Sabtu, 03 Mei 2008

Freedom Writers

Rating:★★★★★
Category:Movies
Genre: Drama
"In Long Beach, it's all come down to what your look at, it's all about color. If you are Latino, Asian or Black, you can get blasted anytime you walk out the door"

Eva,
Latino Student in Room 203.

Film ini bercerita tentang perjuangan seorang guru sekolah bernama Erin Gruwell menghadapi anak-anak yang sangat bermasalah di room 203. Film ini diambil dari kisah nyata pada dekade 90-an. Kelas itu ada kelas yang warna-warni, maksudnya ada anak-anak orang berkulit hitam alias Afro-Amerika; ada anak-anak orang keturunan Spanyol atau Amerika Selatan, Hispano Amerika alias Latino; anak-anak orang keturunan Asia, terutama Cina dan sebagiainya. Yang menarik, di kelas itu, orang kulit putih hanya satu orang. Entah karena faktor rasisme atau si kulit puith itu benar2 geblek.

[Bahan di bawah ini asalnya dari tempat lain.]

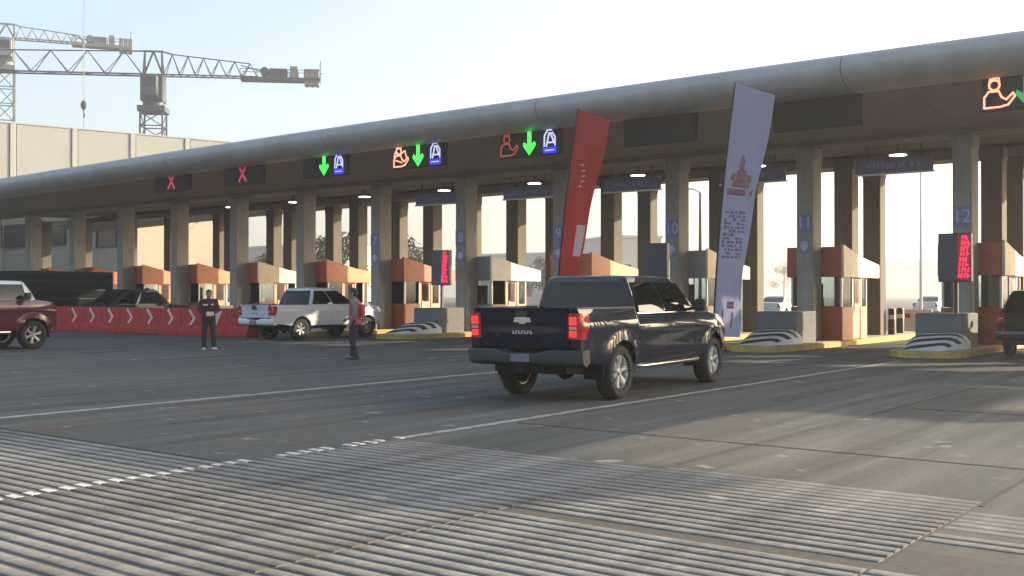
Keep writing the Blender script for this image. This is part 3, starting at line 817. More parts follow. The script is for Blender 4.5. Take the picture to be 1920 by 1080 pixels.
    for i in range(11):
        v = i / 10; z = lerp(zg0 + .01, zd + .005, v)
        bulge = .018 * math.sin(v * math.pi) + (.028 * max(0, (v - .86) / .14)) - .012 * math.exp(-((v - .55) / .16) ** 2)
        Pg.append([(lerp(-wy*.785, wy*.785, k / 12), yr - .012 - .055 * v - bulge * (1 - abs(k - 6) ** 6 / 6 ** 6 * .8), z) for k in range(13)])
    b = MB(); b.shell(Pg, (0, .06, 0)); gate = b.build('tailgate' if pick else 'boot_face', paint, t, angle=45)
    if P.get('logo'):
        b = MB(); zc = lerp(zg0, zd, .66); yb_ = yr - .072
        b.prism([(-.15,-.035),(-.06,-.035),(-.05,-.06),(.05,-.06),(.06,-.035),(.15,-.035),(.13,.035),(.06,.035),(.05,.06),(-.05,.06),(-.06,.035),(-.13,.035)], 'y', 0, .02)
        o = b.build('emblem', M['chrome'] if not P.get('logo_dark') else M['blackp'], gate); o.location = (0, yb_, zc + .03)
        b = MB(); xx = -.17
        for k in range(7):
            b.box(xx, xx + .014, 0, .02, -.025, .025); b.box(xx, xx + .034, 0, .02, .012 if k % 2 else -.025, .025 if k % 2 else -.012); xx += .05
        o = b.build('model_lettering', M['alu'], gate, smooth=False); o.location = (0, yb_ + .006, lerp(zg0, zd, .40))
    if pick:
        b = MB(); b.box(-.10, .10, -.012, .01, -.045, .045); o = b.build('handle', M['blackp'], gate, bevel=.008); o.location = (0, yr - .085, lerp(zg0, zd, .86))
    for sx in (1, -1):
        hz0, hz1 = P['tl']; b = MB(); x1 = wy * .995; x0 = wy * .805
        path = [(x0, yr - .05), (lerp(x0, x1, .5), yr - .055), (x1 - .045, yr - .045), (x1 - .008, yr - .012)] + [None] * 5
        Pg = []
        for i in range(9):
            z = lerp(hz0, hz1, i / 8); k = .5 - .5 * math.cos(i / 8 * math.pi * 2); row = [(sx * p[0], p[1] - .03 * (z - hz0), z) for p in path if p]
            for q in range(5):
                y = yr + .012 + (.10 + .09 * i / 8) * q / 4; row.append((sx * (xs(y, z) + .008), y, z))
            Pg.append(row)
        b = MB(); b.shell(Pg, (-.05 * sx, .05, 0))
        tl = b.build('tail_light', M['tailr'], t, angle=50)
        for (v0, v1, mk) in ((.56, .86, 'lit'), (.10, .32, 'lit'), (.38, .50, 'clear')):
            b = MB(); Q = []
            for i in range(3):
                z = lerp(hz0, hz1, lerp(v0, v1, i / 2)); Q.append([(sx * lerp(x0 + .02, x1 - .05, k / 3), yr - .062 - .03 * (z - hz0), z) for k in range(4)])
            b.shell(Q, (0, .012, 0)); b.build('lamp_lens', (P.get('lens', M['tailr']) if mk == 'lit' else M['amber']), tl, angle=50)
    bz0, bz1 = zs + .02, zg0 - .015
    prof = [(yr + .18, bz0 + .05), (yr - .02, bz0), (yr - .11, bz0 + .05), (yr - .13, bz1 - .05), (yr - .11, bz1), (yr + .18, bz1)]
    Pg = []
    n = 14
    for i in range(n + 1):
        x = lerp(-W*.985, W*.985, i / n); k = abs(i - n/2) / (n/2); pull = .10 * max(0, (k - .75) / .25) ** 2
        dip = -.05 if (pick and k < .32) else 0
        Pg.append([(x, y + (pull if y < yr + .1 else 0), z + (dip if z > bz1 - .07 else 0)) for y, z in prof] )
    b = MB(); b.grid([row + [row[0]] for row in Pg]); nn = len(prof) + 1
    b.f.append(tuple(range(nn - 1))); b.mi.append(0); b.f.append(tuple((n) * nn + j for j in range(nn - 2, -1, -1))); b.mi.append(0)
    bump = b.build('rear_bumper', P.get('bumper', paint), t, angle=40)
    b = MB(); b.box(-.16, .16, yr - .142, yr - .125, bz0 + .06, bz1 - .06); b.build('number_plate', M['plate'], bump)
    if pick:
        b = MB(); b.box(-.05, .05, yr - .16, yr + .1, bz0 - .10, bz0 - .02); b.box(-.3, .3, yr + .05, yr + .12, bz0 - .08, bz0); b.tube([(.55, yr + .1, bz0 - .06), (.55, yr + .9, bz0)], .035, 8); b.build('tow_hitch', M['under'], t)
    # front
    Pg = []
    for i in range(9):
        z = lerp(zs - .02, ztop(yf - .05) + .0, i / 8)
        Pg.append([(Wp(yf) * k / 8, yf + .05 - .20 * (abs(k) / 8) ** 3 - (.06 if i > 6 else 0) * (i - 6) / 2 + (.03 if i < 3 else 0), z) for k in range(-8, 9)])
    b = MB(); b.shell(Pg, (0, -.10, 0)); nosep = b.build('front_bumper', P.get('bumper', paint), t, angle=40)
    b = MB(); zt = ztop(yf - .05); b.box(-W*.52, W*.52, yf - .02, yf + .075, zt - .34, zt - .10)
    for k in range(4): b.box(-W*.50, W*.50, yf + .07, yf + .09, zt - .33 + k*.06, zt - .30 + k*.06, 1)
    b.build('grille', [M['blackp'], M['chrome']], t)
    for sx in (1, -1):
        Pg = []
        for i in range(4):
            z = lerp(zt - .30, zt - .10, i / 3)
            Pg.append([(sx * (W * lerp(.54, .905, k / 5) + .004), yf + .062 - .20 * lerp(.58, 1.02, k / 5) ** 3 - (.13 * max(0, k - 4)), z) for k in range(6)])
        b = MB(); b.shell(Pg, (0, -.05, 0)); b.build('headlight', P.get('hl', M['amber']), t)
    # greenhouse
    wb, wt = W * .925, W * P.get('tumble', .74)
    zc0, zc1 = zb - .03, zr - .05
    def gy(tt, v): return lerp(lerp(yrb, yrt, v), lerp(ywb, ywt, v), tt)
    def gw(v): return lerp(wb, wt, v ** 1.6)
    def gz(v): return lerp(zc0, zc1, v)
    def ring(v, shrink=1.0, z=None):
        pts = []; w_ = gw(v) * shrink; y0, y1 = gy(0, v), gy(1, v)
        ym = (y0 + y1) / 2; y0 = lerp(ym, y0, shrink); y1 = lerp(ym, y1, shrink); z = gz(v) if z is None else z
        rc = .12
        for i in range(13): pts.append((w_ - (.035 if i in (0, 12) else 0), lerp(y0 + .05, y1 - .05, i / 12), z))
        for k in range(7, -8, -1):
            q = k / 8; pts.append((w_ * q, y1 + .0 + .09 * (1 - q*q) * 1.0 - .0, z))
        for i in range(12, -1, -1): pts.append((-w_ + (.035 if i in (0, 12) else 0), lerp(y0 + .05, y1 - .05, i / 12), z))
        for k in range(-7, 8):
            q = k / 8; pts.append((w_ * q, y0 - .05 * (1 - q*q), z))
        return pts
    rings = [ring(i / 8) for i in range(9)] + [ring(1, .965, zc1 + .028), ring(1, .90, zc1 + .042), ring(1, .6, zc1 + .055), ring(1, .2, zc1 + .06)]
    b = MB(); n = len(rings[0]); b.grid([r_ + [r_[0]] for r_ in rings])
    b.f.append(tuple((len(rings)-1)*(n+1) + k for k in range(n))); b.mi.append(0); b.f.append(tuple(range(n-1, -1, -1))); b.mi.append(0)
    cab = b.build('cab', P.get('cabpaint', paint), t, angle=40)
    def side_win(nm, t00, t01, t10, t11, v0=.10, v1=.90, par=None):
        """t at the sill from t00 to t01, at the head from t10 to t11"""
        for sx in (1, -1):
            Pg = []
            for i in range(7):
                k = i / 6; v = lerp(v0, v1, k)
                Pg.append([(sx * (gw(v) + .007), gy(lerp(lerp(t00, t10, k), lerp(t01, t11, k), j / 8), v), gz(v)) for j in range(9)])
            b = MB(); b.shell(Pg, (-.025 * sx, 0, 0)); b.build(nm, M['tint'], t, angle=60)
    for wn in P['wins']: side_win('side_window', *wn)
    for nm, y_of, bul, s_ in (('rear_window', lambda v: gy(0, v), -.05, -1), ('windscreen', lambda v: gy(1, v), .09, 1)):
        Pg = []
        for i in range(7):
            v = lerp(.09, .92, i / 6); w_ = gw(v) * .90
            Pg.append([(w_ * k / 6, y_of(v) + bul * (1 - (w_ * k / 6 / gw(v)) ** 2) + .010 * s_, gz(v)) for k in range(-6, 7)])
        b = MB(); b.shell(Pg, (0, -.03 * s_, 0)); b.build(nm, M['tint'], t, angle=60)
    if P.get('trim'):
        for sx in (1, -1):                               # bright strip along the window sill
            Pg = []
            for j in range(15):
                y = gy(lerp(.02, .93, j / 14), .07); Pg.append([(sx * (gw(.055) + .012), y, gz(.055)), (sx * (gw(.085) + .012), y, gz(.085))])
            b = MB(); b.shell(Pg, (-.02 * sx, 0, 0)); b.build('sill_trim', M['chrome'], t)
    # mirrors, handles, running boards
    for sx in (1, -1):
        yy = ywb - .42; x = gw(.12)
        b = MB(); b.box(min(sx*(x + .10), sx*(x + .30)), max(sx*(x + .10), sx*(x + .30)), yy - .07, yy + .07, zb + .02, zb + P.get('mirror', .22), 0)
        b.bar((sx*(x - .02), yy + .03, zb + .05), (sx*(x + .13), yy, zb + .08), .06, .05)
        b.build('wing_mirror', P.get('mirrorm', M['blackp']), t, bevel=.03, seg=2)
    doors = [(fdoor, cuts[-2])] + ([(rdoor, cuts[0])] if rdoor else [])
    for dd, y0 in doors:
        for side, dobj in zip((1, -1), dd):
            zz = lerp(zs, zb, .74); yy = y0 + .16; x = xs(yy, zz)
            b = MB(); b.box(min(side*(x + .012), side*(x + .04)), max(side*(x + .012), side*(x + .04)), yy - .09, yy + .11, zz - .018, zz + .018)
            b.box(min(side*(x - .02), side*(x + .014)), max(side*(x - .02), side*(x + .014)), yy - .085, yy - .06, zz - .014, zz + .014)
            b.box(min(side*(x - .02), side*(x + .014)), max(side*(x - .02), side*(x + .014)), yy + .08, yy + .105, zz - .014, zz + .014)
            b.build('handle', P.get('handle', M['chrome']), dobj, bevel=.006)
    if P.get('board'):
        for sx in (1, -1):
            x = sx * W * .955
            b = MB(); b.tube([(sx*W*.7, ax[0] + Ra + .14, zs - .02), (x, ax[0] + Ra + .22, zs - .06), (x, ax[1] - Ra - .22, zs - .06), (sx*W*.7, ax[1] - Ra - .14, zs - .02)], .042, 10)
            b.build('running_board', M['chrome'], t)
    if P.get('badge'):
        for side, dobj in zip((1, -1), fdoor):
            zz = lerp(zs, zb, .36); yy = lerp(cuts[-2], cuts[-1], .75); x = xs(yy, zz)
            b = MB(); 
            for k in range(4): b.box(min(side*(x-.005), side*(x+.012)), max(side*(x-.005), side*(x+.012)), yy + k*.055, yy + k*.055 + .035, zz - .022, zz + .022)
            b.build('door_badge', M['chrome'], dobj, smooth=False)
    if P.get('antenna'):
        b = MB(); b.tube([(W*.78, cuts[-1] + .35, zb - .03), (W*.78, cuts[-1] + .15, zb + .65)], .005, 5); b.build('antenna', M['pole'], t)
    # wheels
    tyre, rim = P['wheels']
    for a in ax:
        for sx in (1, -1):
            wh = obj('wheel', tyre, t, (sx * (W - .145), a, Rw), 0 if sx > 0 else math.pi)
            obj('rim', rim, wh)
    return t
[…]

Terus terang sudah lama saya tidak mencucurkan air mata saat menonton film tersebut. Menyaksikan betapa mudahnya diri atau orang-orang yang mereka cintai dibunuh atau terbunuh karena sebab-sebab yang sepele seperti lewat di suatu teritori yang telah diklaim oleh satu kelompok, adu mulut, salah omong dan sebagainya tentu bisa membuat orang yang paling keras sekalipun mencucurkan air mata.

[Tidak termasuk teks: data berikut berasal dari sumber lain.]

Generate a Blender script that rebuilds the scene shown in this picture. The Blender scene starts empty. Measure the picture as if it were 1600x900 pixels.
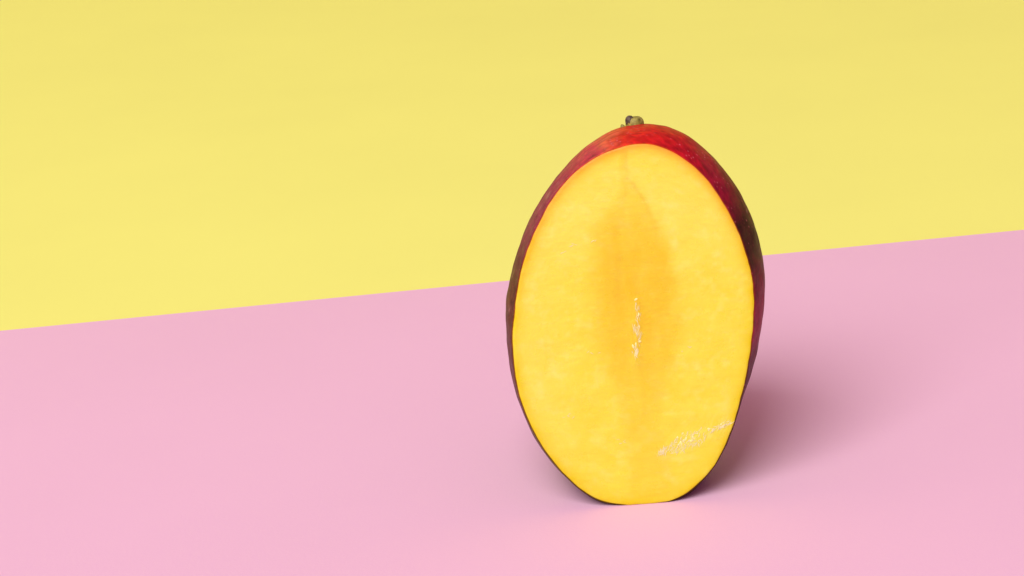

Saat yang sangat mengharukan muncul saat Erin mengumpulkan anak-anak untuk memainkan permainan yang disbut Line Game. Dalam permainan itu, dia meminta setiap anak yang memiliki kesesuaian dengan pertanyaan yang diberikan untuk maju mendekat ke garis yang dibuat dengan lakban di lantai. Perntanyaan paling mengharukan adalah pada saat Erin bertanya "Siapa di sini yang memiliki teman yang terbunuh dalam pertikaian antar gang?". Hampir seluruh isi kelas mendekat ke garis. Sebagai bukti bahwa mereka semua pernah kehilangan orang-orang yang mereka cintai karena perang antar gang tersebut. Suasana haru tidak dapat dihindari dan siapapun, sekejam dan sekeras apapun akan mencucurkan air mata saat mengingat teman-teman dan orang-orang yang mereka cintai terbunuh dalam perkelahian-perkelahian antar gang yang terus menerus terjadi.

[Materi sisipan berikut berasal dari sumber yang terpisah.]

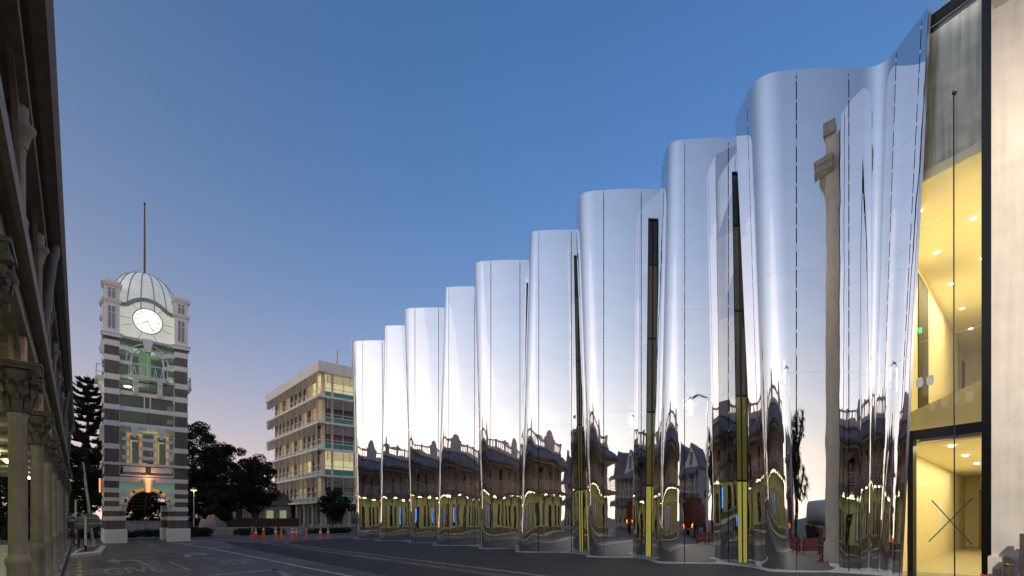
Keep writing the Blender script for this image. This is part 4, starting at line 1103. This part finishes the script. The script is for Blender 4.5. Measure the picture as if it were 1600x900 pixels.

Bagian utama dari film ini adalah gagasan Erin untuk menyediakan buku-buku tulis agar anak-anak dapat menuliskan curahan hati dan pengalamman mereka. Erin meminta mereka menulis untuk diri mereka sendiri. Dia tidak memaksa mereka memperlihatkan catatan harian tersebut kepadanya, apabila mereka tidak mau. satu demi satu anak-anak tersebut akhirnya menaruh kepercayaan kepada Erin untuk membaca tulisan di diari mereka. Pada akhirnya, mereka pun bersikap terbuka kepadanya. Cuplikan-cuplikan diari yang ditayangkan sepanjang film sungguh sangat menggugah perasaan. Diary itu sudah dibukukan dan diterbitkan tahun 1999.

Perjuangan Erin bukan hanya menghadapi murid-murid itu. Dia juga harus menghadapi suaminya yang tidak mendukung perjuangan yang dia lakukan. Yang lebih buruk lagi, sekolah yang bersikap kaku dan konservatif serta guru-guru lain yang tidak mau berurusan dengan murid-murid ruang 203 tersebut.

Pendek kata, bisa dibilang film ini sangat perlu ditonton siapa saja, terutama mereka yang bergerak dan berkarir di bidang pendidikan.

Jika anda menangis saat melihat film ini, jangan kuatir dianggap cengeng. Itu artinya anda masih punya hati nurani yang hidup dan menghidupkan.